*WHAT YOU NEED TO DO*: Without the pictures, write out all the lines below exactly as they appear.

*DATASET EXCERPT*:
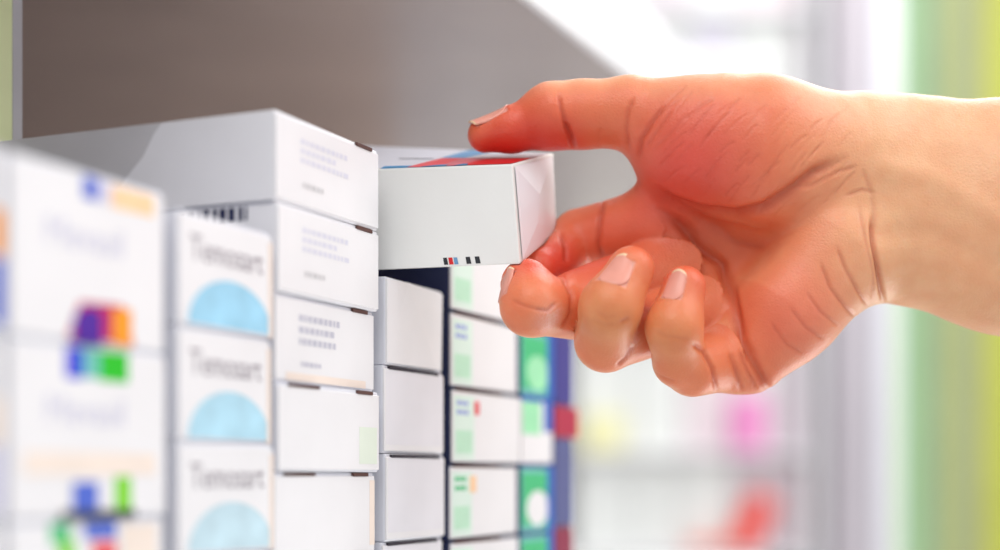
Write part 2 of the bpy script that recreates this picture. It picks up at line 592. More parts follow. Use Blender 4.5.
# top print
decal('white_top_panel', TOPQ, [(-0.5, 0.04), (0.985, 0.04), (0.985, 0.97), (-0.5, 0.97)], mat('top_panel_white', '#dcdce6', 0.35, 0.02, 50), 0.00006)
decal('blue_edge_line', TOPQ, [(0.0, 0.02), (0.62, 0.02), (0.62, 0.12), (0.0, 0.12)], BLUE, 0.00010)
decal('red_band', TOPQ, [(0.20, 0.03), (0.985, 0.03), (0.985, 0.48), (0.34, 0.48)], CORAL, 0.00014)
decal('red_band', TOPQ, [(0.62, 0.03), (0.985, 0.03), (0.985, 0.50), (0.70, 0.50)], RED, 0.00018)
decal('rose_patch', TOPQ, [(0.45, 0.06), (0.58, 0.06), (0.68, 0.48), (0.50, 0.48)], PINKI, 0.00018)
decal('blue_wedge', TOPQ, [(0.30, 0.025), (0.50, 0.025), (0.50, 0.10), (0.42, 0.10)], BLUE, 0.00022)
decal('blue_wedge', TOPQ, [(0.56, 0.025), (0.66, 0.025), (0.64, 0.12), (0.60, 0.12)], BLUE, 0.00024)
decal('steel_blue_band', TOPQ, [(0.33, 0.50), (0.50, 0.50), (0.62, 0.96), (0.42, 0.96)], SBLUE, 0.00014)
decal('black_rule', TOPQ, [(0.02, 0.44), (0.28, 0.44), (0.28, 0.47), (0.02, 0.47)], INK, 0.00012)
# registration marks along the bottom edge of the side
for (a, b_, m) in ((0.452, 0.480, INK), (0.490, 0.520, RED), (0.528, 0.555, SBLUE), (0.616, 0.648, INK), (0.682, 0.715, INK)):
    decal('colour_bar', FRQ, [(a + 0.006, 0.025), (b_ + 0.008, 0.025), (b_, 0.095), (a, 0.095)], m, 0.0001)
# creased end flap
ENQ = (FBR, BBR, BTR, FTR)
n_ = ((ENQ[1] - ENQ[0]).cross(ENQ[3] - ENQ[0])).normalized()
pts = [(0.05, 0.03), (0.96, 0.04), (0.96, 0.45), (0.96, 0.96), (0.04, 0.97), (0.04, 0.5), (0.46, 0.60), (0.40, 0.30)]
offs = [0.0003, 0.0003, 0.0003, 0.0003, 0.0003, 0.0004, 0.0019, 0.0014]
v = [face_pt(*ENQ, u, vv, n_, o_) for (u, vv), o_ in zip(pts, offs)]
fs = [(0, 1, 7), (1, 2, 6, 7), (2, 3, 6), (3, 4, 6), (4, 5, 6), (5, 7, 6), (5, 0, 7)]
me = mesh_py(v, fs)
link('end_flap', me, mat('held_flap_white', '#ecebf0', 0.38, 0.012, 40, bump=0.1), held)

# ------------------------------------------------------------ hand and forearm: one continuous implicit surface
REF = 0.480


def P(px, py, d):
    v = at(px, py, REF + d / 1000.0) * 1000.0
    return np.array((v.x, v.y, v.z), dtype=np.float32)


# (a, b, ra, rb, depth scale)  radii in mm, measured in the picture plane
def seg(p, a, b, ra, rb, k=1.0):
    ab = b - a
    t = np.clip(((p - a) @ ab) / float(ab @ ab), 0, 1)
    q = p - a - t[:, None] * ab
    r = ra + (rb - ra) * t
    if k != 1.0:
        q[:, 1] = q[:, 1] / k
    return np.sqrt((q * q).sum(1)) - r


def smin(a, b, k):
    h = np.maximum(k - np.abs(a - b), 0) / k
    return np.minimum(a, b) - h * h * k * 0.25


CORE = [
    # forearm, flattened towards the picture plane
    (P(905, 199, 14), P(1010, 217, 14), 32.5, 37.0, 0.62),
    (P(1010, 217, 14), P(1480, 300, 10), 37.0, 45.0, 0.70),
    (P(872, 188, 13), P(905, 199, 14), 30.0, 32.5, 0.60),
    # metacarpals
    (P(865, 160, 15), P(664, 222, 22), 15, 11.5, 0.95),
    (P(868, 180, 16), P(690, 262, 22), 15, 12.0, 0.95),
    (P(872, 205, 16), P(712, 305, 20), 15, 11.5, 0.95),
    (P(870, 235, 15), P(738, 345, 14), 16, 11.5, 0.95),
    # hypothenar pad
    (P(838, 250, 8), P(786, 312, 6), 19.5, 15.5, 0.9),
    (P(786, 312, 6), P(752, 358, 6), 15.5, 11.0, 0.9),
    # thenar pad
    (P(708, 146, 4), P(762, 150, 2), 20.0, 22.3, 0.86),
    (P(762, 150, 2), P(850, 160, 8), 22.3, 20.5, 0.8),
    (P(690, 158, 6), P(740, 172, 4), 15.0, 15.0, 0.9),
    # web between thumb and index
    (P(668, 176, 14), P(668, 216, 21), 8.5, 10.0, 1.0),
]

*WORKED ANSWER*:
Write part 2 of the bpy script that recreates this picture. It picks up at line 592. More parts follow. Use Blender 4.5.
# top print
decal('white_top_panel', TOPQ, [(-0.5, 0.04), (0.985, 0.04), (0.985, 0.97), (-0.5, 0.97)], mat('top_panel_white', '#dcdce6', 0.35, 0.02, 50), 0.00006)
decal('blue_edge_line', TOPQ, [(0.0, 0.02), (0.62, 0.02), (0.62, 0.12), (0.0, 0.12)], BLUE, 0.00010)
decal('red_band', TOPQ, [(0.20, 0.03), (0.985, 0.03), (0.985, 0.48), (0.34, 0.48)], CORAL, 0.00014)
decal('red_band', TOPQ, [(0.62, 0.03), (0.985, 0.03), (0.985, 0.50), (0.70, 0.50)], RED, 0.00018)
decal('rose_patch', TOPQ, [(0.45, 0.06), (0.58, 0.06), (0.68, 0.48), (0.50, 0.48)], PINKI, 0.00018)
decal('blue_wedge', TOPQ, [(0.30, 0.025), (0.50, 0.025), (0.50, 0.10), (0.42, 0.10)], BLUE, 0.00022)
decal('blue_wedge', TOPQ, [(0.56, 0.025), (0.66, 0.025), (0.64, 0.12), (0.60, 0.12)], BLUE, 0.00024)
decal('steel_blue_band', TOPQ, [(0.33, 0.50), (0.50, 0.50), (0.62, 0.96), (0.42, 0.96)], SBLUE, 0.00014)
decal('black_rule', TOPQ, [(0.02, 0.44), (0.28, 0.44), (0.28, 0.47), (0.02, 0.47)], INK, 0.00012)
# registration marks along the bottom edge of the side
for (a, b_, m) in ((0.452, 0.480, INK), (0.490, 0.520, RED), (0.528, 0.555, SBLUE), (0.616, 0.648, INK), (0.682, 0.715, INK)):
    decal('colour_bar', FRQ, [(a + 0.006, 0.025), (b_ + 0.008, 0.025), (b_, 0.095), (a, 0.095)], m, 0.0001)
# creased end flap
ENQ = (FBR, BBR, BTR, FTR)
n_ = ((ENQ[1] - ENQ[0]).cross(ENQ[3] - ENQ[0])).normalized()
pts = [(0.05, 0.03), (0.96, 0.04), (0.96, 0.45), (0.96, 0.96), (0.04, 0.97), (0.04, 0.5), (0.46, 0.60), (0.40, 0.30)]
offs = [0.0003, 0.0003, 0.0003, 0.0003, 0.0003, 0.0004, 0.0019, 0.0014]
v = [face_pt(*ENQ, u, vv, n_, o_) for (u, vv), o_ in zip(pts, offs)]
fs = [(0, 1, 7), (1, 2, 6, 7), (2, 3, 6), (3, 4, 6), (4, 5, 6), (5, 7, 6), (5, 0, 7)]
me = mesh_py(v, fs)
link('end_flap', me, mat('held_flap_white', '#ecebf0', 0.38, 0.012, 40, bump=0.1), held)

# ------------------------------------------------------------ hand and forearm: one continuous implicit surface
REF = 0.480


def P(px, py, d):
    v = at(px, py, REF + d / 1000.0) * 1000.0
    return np.array((v.x, v.y, v.z), dtype=np.float32)


# (a, b, ra, rb, depth scale)  radii in mm, measured in the picture plane
def seg(p, a, b, ra, rb, k=1.0):
    ab = b - a
    t = np.clip(((p - a) @ ab) / float(ab @ ab), 0, 1)
    q = p - a - t[:, None] * ab
    r = ra + (rb - ra) * t
    if k != 1.0:
        q[:, 1] = q[:, 1] / k
    return np.sqrt((q * q).sum(1)) - r


def smin(a, b, k):
    h = np.maximum(k - np.abs(a - b), 0) / k
    return np.minimum(a, b) - h * h * k * 0.25


CORE = [
    # forearm, flattened towards the picture plane
    (P(905, 199, 14), P(1010, 217, 14), 32.5, 37.0, 0.62),
    (P(1010, 217, 14), P(1480, 300, 10), 37.0, 45.0, 0.70),
    (P(872, 188, 13), P(905, 199, 14), 30.0, 32.5, 0.60),
    # metacarpals
    (P(865, 160, 15), P(664, 222, 22), 15, 11.5, 0.95),
    (P(868, 180, 16), P(690, 262, 22), 15, 12.0, 0.95),
    (P(872, 205, 16), P(712, 305, 20), 15, 11.5, 0.95),
    (P(870, 235, 15), P(738, 345, 14), 16, 11.5, 0.95),
    # hypothenar pad
    (P(838, 250, 8), P(786, 312, 6), 19.5, 15.5, 0.9),
    (P(786, 312, 6), P(752, 358, 6), 15.5, 11.0, 0.9),
    # thenar pad
    (P(708, 146, 4), P(762, 150, 2), 20.0, 22.3, 0.86),
    (P(762, 150, 2), P(850, 160, 8), 22.3, 20.5, 0.8),
    (P(690, 158, 6), P(740, 172, 4), 15.0, 15.0, 0.9),
    # web between thumb and index
    (P(668, 176, 14), P(668, 216, 21), 8.5, 10.0, 1.0),
]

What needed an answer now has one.